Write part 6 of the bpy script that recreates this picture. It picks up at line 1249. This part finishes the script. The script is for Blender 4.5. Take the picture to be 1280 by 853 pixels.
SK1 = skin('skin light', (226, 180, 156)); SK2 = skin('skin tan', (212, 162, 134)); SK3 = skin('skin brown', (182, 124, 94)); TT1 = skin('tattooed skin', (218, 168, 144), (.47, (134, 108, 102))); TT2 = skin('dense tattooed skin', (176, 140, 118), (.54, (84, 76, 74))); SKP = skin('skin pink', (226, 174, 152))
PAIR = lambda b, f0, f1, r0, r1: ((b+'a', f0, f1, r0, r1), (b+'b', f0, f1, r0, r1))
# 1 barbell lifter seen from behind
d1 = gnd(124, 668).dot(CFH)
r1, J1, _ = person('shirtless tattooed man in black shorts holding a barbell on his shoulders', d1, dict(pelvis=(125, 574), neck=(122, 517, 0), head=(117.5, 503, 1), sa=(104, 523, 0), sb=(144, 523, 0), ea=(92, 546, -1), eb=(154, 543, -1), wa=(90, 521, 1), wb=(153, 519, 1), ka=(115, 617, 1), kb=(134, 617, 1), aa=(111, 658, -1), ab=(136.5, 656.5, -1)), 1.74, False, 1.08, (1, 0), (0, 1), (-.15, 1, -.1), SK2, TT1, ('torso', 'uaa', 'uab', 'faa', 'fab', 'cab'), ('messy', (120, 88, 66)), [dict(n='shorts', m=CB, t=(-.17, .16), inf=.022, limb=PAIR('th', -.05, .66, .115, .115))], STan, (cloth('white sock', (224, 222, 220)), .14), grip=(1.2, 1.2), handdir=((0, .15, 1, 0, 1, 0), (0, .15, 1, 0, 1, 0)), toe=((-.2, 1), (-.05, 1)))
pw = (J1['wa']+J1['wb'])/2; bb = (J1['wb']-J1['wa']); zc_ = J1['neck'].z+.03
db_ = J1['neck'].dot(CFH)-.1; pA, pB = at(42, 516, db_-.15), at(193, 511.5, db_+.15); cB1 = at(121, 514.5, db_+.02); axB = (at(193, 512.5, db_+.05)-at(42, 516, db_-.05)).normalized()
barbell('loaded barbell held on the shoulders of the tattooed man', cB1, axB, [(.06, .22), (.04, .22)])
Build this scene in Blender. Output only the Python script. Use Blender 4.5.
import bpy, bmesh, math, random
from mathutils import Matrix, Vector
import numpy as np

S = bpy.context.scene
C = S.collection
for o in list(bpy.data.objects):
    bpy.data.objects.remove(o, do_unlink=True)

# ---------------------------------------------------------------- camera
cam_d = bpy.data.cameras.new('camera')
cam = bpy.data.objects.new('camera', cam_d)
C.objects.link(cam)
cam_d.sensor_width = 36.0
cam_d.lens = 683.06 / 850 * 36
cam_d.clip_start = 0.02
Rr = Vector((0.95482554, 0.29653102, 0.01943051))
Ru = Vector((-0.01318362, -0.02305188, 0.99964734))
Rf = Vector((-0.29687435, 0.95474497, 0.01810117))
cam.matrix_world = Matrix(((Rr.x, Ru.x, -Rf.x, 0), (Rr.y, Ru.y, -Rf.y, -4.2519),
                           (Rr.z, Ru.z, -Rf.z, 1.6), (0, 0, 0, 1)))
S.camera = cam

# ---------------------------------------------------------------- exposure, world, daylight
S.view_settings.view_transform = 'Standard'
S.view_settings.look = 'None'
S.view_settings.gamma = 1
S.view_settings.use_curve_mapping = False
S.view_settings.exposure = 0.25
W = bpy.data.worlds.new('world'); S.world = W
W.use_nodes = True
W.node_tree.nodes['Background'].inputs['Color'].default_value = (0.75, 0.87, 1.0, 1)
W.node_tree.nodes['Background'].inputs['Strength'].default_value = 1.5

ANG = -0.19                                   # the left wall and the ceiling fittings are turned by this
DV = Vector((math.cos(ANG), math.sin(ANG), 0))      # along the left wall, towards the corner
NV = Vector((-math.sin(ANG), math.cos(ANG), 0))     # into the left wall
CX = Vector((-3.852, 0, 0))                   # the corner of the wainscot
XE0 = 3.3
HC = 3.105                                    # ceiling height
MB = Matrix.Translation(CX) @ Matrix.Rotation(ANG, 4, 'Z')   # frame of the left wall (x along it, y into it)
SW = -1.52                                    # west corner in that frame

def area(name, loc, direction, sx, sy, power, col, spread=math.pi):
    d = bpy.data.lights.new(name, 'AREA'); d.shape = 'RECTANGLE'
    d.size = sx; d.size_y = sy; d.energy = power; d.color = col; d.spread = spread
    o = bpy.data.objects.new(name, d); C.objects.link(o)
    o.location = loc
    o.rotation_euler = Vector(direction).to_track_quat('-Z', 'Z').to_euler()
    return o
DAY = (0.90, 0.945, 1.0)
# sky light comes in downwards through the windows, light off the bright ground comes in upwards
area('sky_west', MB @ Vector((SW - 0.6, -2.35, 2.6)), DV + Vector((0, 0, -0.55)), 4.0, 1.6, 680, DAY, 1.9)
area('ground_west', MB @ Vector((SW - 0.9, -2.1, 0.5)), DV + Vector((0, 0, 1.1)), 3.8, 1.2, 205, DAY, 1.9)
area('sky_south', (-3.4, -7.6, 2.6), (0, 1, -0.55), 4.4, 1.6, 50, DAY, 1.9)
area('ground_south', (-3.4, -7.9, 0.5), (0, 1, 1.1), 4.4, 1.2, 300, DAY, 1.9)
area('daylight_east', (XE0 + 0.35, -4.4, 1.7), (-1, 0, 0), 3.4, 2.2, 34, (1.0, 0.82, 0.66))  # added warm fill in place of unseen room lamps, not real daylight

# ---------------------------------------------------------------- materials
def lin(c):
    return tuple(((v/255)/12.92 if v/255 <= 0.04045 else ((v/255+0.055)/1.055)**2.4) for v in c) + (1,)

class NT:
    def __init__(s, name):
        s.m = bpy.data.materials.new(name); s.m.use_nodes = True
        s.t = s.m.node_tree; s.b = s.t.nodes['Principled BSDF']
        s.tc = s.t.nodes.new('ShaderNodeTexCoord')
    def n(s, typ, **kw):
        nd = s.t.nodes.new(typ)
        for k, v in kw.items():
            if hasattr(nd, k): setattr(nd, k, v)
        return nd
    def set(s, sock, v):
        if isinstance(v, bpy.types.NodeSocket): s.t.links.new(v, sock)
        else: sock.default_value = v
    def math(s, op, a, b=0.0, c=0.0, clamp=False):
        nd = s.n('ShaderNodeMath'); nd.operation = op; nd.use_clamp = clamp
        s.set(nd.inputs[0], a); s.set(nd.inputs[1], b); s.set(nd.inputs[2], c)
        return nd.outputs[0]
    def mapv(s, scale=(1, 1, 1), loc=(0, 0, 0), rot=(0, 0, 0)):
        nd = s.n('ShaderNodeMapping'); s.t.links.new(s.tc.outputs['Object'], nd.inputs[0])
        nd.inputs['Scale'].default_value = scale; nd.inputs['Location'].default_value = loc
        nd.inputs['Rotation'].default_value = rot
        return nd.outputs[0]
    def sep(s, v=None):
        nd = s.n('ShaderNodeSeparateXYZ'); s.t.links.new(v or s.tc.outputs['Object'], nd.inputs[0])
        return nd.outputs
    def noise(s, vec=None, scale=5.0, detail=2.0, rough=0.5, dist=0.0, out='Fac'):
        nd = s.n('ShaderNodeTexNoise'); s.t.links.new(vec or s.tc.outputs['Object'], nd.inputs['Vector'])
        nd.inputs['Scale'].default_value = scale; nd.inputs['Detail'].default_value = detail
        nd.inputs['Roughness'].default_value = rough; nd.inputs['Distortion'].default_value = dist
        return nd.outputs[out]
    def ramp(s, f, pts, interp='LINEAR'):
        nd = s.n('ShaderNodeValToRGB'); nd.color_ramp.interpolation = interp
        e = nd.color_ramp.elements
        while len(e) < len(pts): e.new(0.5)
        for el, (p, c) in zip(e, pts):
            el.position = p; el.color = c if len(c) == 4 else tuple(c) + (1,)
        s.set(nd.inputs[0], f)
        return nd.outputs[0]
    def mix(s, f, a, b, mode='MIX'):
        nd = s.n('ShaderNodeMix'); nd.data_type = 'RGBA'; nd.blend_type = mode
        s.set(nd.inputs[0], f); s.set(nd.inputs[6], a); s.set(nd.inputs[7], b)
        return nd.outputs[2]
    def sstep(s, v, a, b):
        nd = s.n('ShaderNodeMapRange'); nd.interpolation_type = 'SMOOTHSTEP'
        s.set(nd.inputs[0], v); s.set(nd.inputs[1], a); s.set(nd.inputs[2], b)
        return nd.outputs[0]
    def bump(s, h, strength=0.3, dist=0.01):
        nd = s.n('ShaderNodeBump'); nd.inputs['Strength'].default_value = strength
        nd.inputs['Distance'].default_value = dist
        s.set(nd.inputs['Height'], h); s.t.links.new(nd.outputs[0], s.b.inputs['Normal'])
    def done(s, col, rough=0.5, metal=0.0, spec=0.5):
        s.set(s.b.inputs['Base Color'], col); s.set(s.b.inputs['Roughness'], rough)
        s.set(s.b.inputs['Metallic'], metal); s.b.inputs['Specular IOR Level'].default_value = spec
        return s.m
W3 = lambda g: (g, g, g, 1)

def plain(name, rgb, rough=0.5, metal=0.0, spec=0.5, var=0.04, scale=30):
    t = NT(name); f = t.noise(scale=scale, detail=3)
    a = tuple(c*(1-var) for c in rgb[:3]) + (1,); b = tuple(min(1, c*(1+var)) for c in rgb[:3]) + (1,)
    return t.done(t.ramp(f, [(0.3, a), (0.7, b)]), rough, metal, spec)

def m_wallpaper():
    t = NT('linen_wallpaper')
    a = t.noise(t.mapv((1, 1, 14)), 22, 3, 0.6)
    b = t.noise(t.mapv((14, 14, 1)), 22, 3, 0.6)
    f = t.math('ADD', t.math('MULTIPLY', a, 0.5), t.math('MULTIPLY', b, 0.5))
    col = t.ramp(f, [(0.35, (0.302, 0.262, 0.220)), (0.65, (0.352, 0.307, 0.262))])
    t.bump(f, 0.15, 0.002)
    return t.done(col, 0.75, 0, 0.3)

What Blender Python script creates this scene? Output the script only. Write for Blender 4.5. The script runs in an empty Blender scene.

Task to complete: Print exactly the lines above from the one with "Build this scene" to the one with "bpy.data.objects.remove(o, do_unlink=True)", including both.

Task answer:
Build this scene in Blender. Output only the Python script. Use Blender 4.5.
import bpy, bmesh, math, random
from mathutils import Matrix, Vector
import numpy as np

S = bpy.context.scene
C = S.collection
for o in list(bpy.data.objects):
    bpy.data.objects.remove(o, do_unlink=True)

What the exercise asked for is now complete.